As for the openings this weekend, I’m particularly heartened that Rymer has picked up Susan Maakestad from Memphis. She’s on faculty at Memphis College of Art, a fine painter. I first saw her work at the Tennessee Arts Commission, and I wrote an essay for a show she did at Rhodes College in Memphis.

As always, if you have an email list of your own, feel free to forward this.

If someone wants to get added directly to my list for the email version of this listing, send me an email at dcmaddox@comcast.net. To get taken off the list, email to that effect at the same address.

Apr. 3

Sarratt Gallery, Rachel Simmons. I know, this opening has past, but the show is up for a while longer. Simmons’ art casts creatures of the deep sea as strange, fantastic, almost gothic forms.

Apr. 5

Ruby Green, The Axe and The Spade, Jonathan Bouknight, Adam Davis, John Trobaugh. The title of this group show refers to a Native American test which determined the gender role of children—male, female, or a third gender—I don’t know, but I suppose this was one of the inspirations for Ursula LeGuin’s The Left Hand of Darkness. These guys do stuff with gender signifiers, and apparently also redefine the exhibit space, which often makes for the most interesting exhibits at Ruby Green.

TAG, Vadis Turner. This looks like a lot of fun. Vadis Turner makes boxes of candies and confections out of cloth and beauty products, femininity gone amok. Among the highlights of her biography is that she’s a graduate of Harpeth Hall, and apparently still processing that experience.

Arts Company, Aaron Morgan Brown and Rod Daniel Brown (no relation to gallery owner Ann Brown) paints very complicated, sophisticated images, lots of layers, tricky perspective effects that he get from the smallest moves. Rod Daniel had a career as a television and film director, but he was also taking photos on the road—this exhibit B&W photos, a lot of buildings and landscapes in the West.

Rymer, Evoke, Viviane Case-Fox, Susan Maakestad, Linda Prud'homme, and Martin Saint-Laurent I’ve linked to an entire essay on Susan’s work, so I’ll leave it at this. She’s showing at Rymer with three other painters who seem to cover a lot of ground stylistically between them.

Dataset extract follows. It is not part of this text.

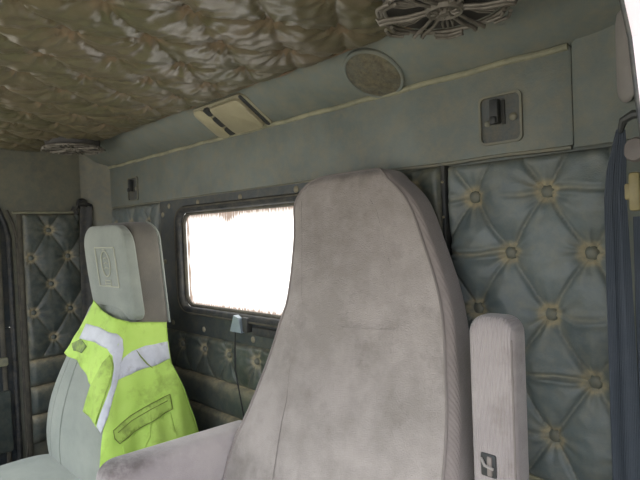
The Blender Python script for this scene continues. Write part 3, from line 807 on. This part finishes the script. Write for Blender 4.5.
pk=[(1.08,.744),(1.25,.768),(1.479,.787),(1.72,.800),(1.72,.757),(1.465,.738),(1.302,.722),(1.133,.706),(1.09,.722)]
pf=patch('pocket_flap',pk,.0040,'vest2',V,ds=.03)
mb=MB(V.location); 
for e in (.004,): mb.tube([S(s_,z_,.006) for s_,z_ in [(p.x,p.y) for p in dens(pk,.02)]],.0016,5,closed=True)
mb.tube([S(a,b,.0066) for a,b in [(1.12,.735),(1.27,.755),(1.48,.773),(1.68,.783)]],.0012,5)
mb.build('pocket_stitching','stitch_foldshade',pf)
MB(V.location).tube([S(a,b,.0045) for a,b in [(1.47,.775),(1.46,.74),(1.44,.70),(1.38,.66)]],.0025,5).build('pocket_fold','vest2',V)
MB(V.location).tube([S(a,b,.0040) for a,b in [(1.36,.945),(1.42,.925),(1.50,.900),(1.56,.885)]],[.0008,.002,.0024,.0008],5).build('band_fold_shade','stitch_foldshade',V)  # dark tube drawn in for the shade inside the fold of the tape
pw=[(1.16,.700),(1.30,.715),(1.47,.732),(1.70,.748),(1.74,.60),(1.20,.585)]
patch('pocket',pw,.0020,'vest',V,ds=.03,wr=.003)
mb=MB(V.location); mb.tube([S(p.x,p.y,.0015) for p in dens(main,.02)][:40],.0016,5); mb.build('neck_binding','vest2',V)

# ---------------------------------------------------------------- seat belts
def strap(mb,pts,w,th=.0014,dirs=None):
    """flat webbing through pts with width direction(s)"""
    rows=[]
    n=len(pts)
    for i,p in enumerate(pts):
        p=Vector(p); t=(Vector(pts[min(i+1,n-1)])-Vector(pts[max(0,i-1)])).normalized()
        d=Vector(dirs[i] if isinstance(dirs,list) else dirs); d=(d-t*d.dot(t)).normalized(); nn=t.cross(d)
        ww=w[i] if isinstance(w,list) else w
        rows.append([tuple(p+d*ww/2+nn*th),tuple(p+d*ww*.17+nn*th*1.2),tuple(p+d*ww*.14+nn*th*.6),tuple(p-d*ww*.14+nn*th*.6),tuple(p-d*ww*.17+nn*th*1.2),tuple(p-d*ww/2+nn*th),tuple(p-d*ww/2-nn*th),tuple(p+d*ww/2-nn*th)])
    mb.loft(rows)
rb=thing('seat_belt','blue-grey seat belt webbing hanging at the right edge beside the door pillar','seat belt',(-.236,.885,.55))
mb=MB(rb.location); strap(mb,[(-.232,.884,1.432),(-.235,.884,1.405),(-.239,.882,1.37),(-.241,.880,1.33),(-.239,.880,1.2),(-.236,.880,1.0),(-.233,.878,.8),(-.230,.88,.55)],[.012,.020,.027,.031,.036,.041,.044,.046],.0016,(.8,.6,0)); mb.build('webbing','belt',rb)
mb=MB(rb.location); strap(mb,[(-.207,.905,1.30),(-.204,.905,1.15),(-.200,.905,.95),(-.196,.905,.55)],[.034,.040,.044,.046],.0016,(.85,.5,0)); mb.build('returning_webbing','belt',rb)
mb=MB(rb.location); mb.tube([(-.233,.884,1.428),(-.226,.876,1.444),(-.212,.872,1.450),(-.190,.874,1.448)],[.004,.006,.007,.007],8); mb.build('upper_guide','door',rb)
mb=MB(rb.location); mb.lathe([(.006,0),(.017,.001),(.019,.006),(.016,.012),(.004,.014)],(-.212,.895,1.400),(-.25,-.97,0),20); mb.build('anchor_cap','greyplastic',rb)
mb=MB(rb.location); mb.box((-.2225,.874,1.308),(-.206,.884,1.366),.005); mb.box((-.228,.876,1.325),(-.218,.883,1.350),.004); mb.build('tongue','cream',rb)
lb=thing('seat_belt','dark dusty seat belt hanging on the left side wall behind the passenger seat','seat belt',(XL+.03,.885,.55))
mb=MB(lb.location); strap(mb,[(XL+.040,.905,1.44),(XL+.042,.900,1.40),(XL+.044,.893,1.3),(XL+.044,.890,1.1),(XL+.044,.885,.8),(XL+.044,.88,.55)],.048,.0016,(.35,.94,0)); mb.build('webbing','beltold',lb)
mb=MB(lb.location); mb.lathe([(.01,0),(.024,.001),(.024,.012),(.018,.018),(.004,.019)],(XL+.010,.895,1.455),(1,0,0),20); mb.tube([(XL+.03,.862,1.43),(XL+.04,.870,1.452),(XL+.042,.895,1.458),(XL+.036,.925,1.448),(XL+.03,.935,1.425)],.007,8); mb.build('anchor_loop','rubber',lb)
mb=MB(lb.location); strap(mb,[(XL+.02,.850,1.435),(XL+.03,.858,1.43),(XL+.03,.866,1.41)],.02,.0016,(0,.4,1)); mb.build('belt_tab','rubber',lb)

# ---------------------------------------------------------------- daylight
w=bpy.data.worlds.new('daylight'); SC.world=w; w.use_nodes=True; nt=w.node_tree; L=nt.links
bg=nt.nodes['Background']; bg.inputs['Strength'].default_value=1.0
tc=nd(nt,'ShaderNodeTexCoord'); sx=nd(nt,'ShaderNodeSeparateXYZ'); L.new(tc.outputs['Generated'],sx.inputs[0])
mr=nd(nt,'ShaderNodeMapRange'); mr.inputs['From Min'].default_value=0; mr.inputs['From Max'].default_value=.7; L.new(sx.outputs['Z'],mr.inputs[0])
mx=nd(nt,'ShaderNodeMix',data_type='RGBA'); mx.inputs[6].default_value=(.62,.61,.60,1); mx.inputs[7].default_value=(1.9,2.0,2.1,1); L.new(mr.outputs[0],mx.inputs[0]); 
mr2=nd(nt,'ShaderNodeMapRange'); mr2.inputs['From Min'].default_value=-.3; mr2.inputs['From Max'].default_value=.9; L.new(sx.outputs['X'],mr2.inputs[0])
tint=nd(nt,'ShaderNodeMix',data_type='RGBA'); tint.inputs[6].default_value=(1,1,.97,1); tint.inputs[7].default_value=(.97,.97,1.10,1); L.new(mr2.outputs[0],tint.inputs[0])
mul=nd(nt,'ShaderNodeMix',data_type='RGBA',blend_type='MULTIPLY'); mul.inputs[0].default_value=1; L.new(mx.outputs[2],mul.inputs[6]); L.new(tint.outputs[2],mul.inputs[7]); L.new(mul.outputs[2],bg.inputs['Color'])
bg.inputs['Strength'].default_value=2.2

# ---------------------------------------------------------------- camera
cam=bpy.data.cameras.new('camera'); co=bpy.data.objects.new('camera',cam); COL.objects.link(co)
yaw,pitch,roll=math.radians(45),math.radians(-1.2),math.radians(2.3)
F0=Vector((-math.sin(yaw),math.cos(yaw),0)); R0=Vector((math.cos(yaw),math.sin(yaw),0))
F=F0*math.cos(pitch)+Z*math.sin(pitch); U=Z*math.cos(pitch)-F0*math.sin(pitch)
Uc=U*math.cos(roll)+R0*math.sin(roll); Rc=R0*math.cos(roll)-U*math.sin(roll)
mw=Matrix(((Rc.x,Uc.x,-F.x,0),(Rc.y,Uc.y,-F.y,0),(Rc.z,Uc.z,-F.z,1.3),(0,0,0,1)))
co.matrix_world=mw
cam.sensor_width=36; cam.lens=520/640*36; cam.clip_start=.02; cam.clip_end=100
SC.camera=co
SC.view_settings.view_transform='Standard'; SC.view_settings.look='None'; SC.view_settings.gamma=1; SC.view_settings.use_curve_mapping=False
SC.view_settings.exposure=0.5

Tinney-Cannon, Sherrie Love Bohlinger Love Bohlinger is from Montana and paints a lot of western themes—horses, buffalo, and of course the landscape—in dreamy, vivid colors.

Twist, Rachel Clark A series of small paintings arrayed on a grid, running humorous variations on decay and waste.

Apr. 6

CRAFT: A Creative Community A group of local artists/artisans, bringing Nashville into the world of DIY crafts, holds its first monthly sale/fair of the new year in the parking lot of Lipstick Lounge from 11-5 on Sunday.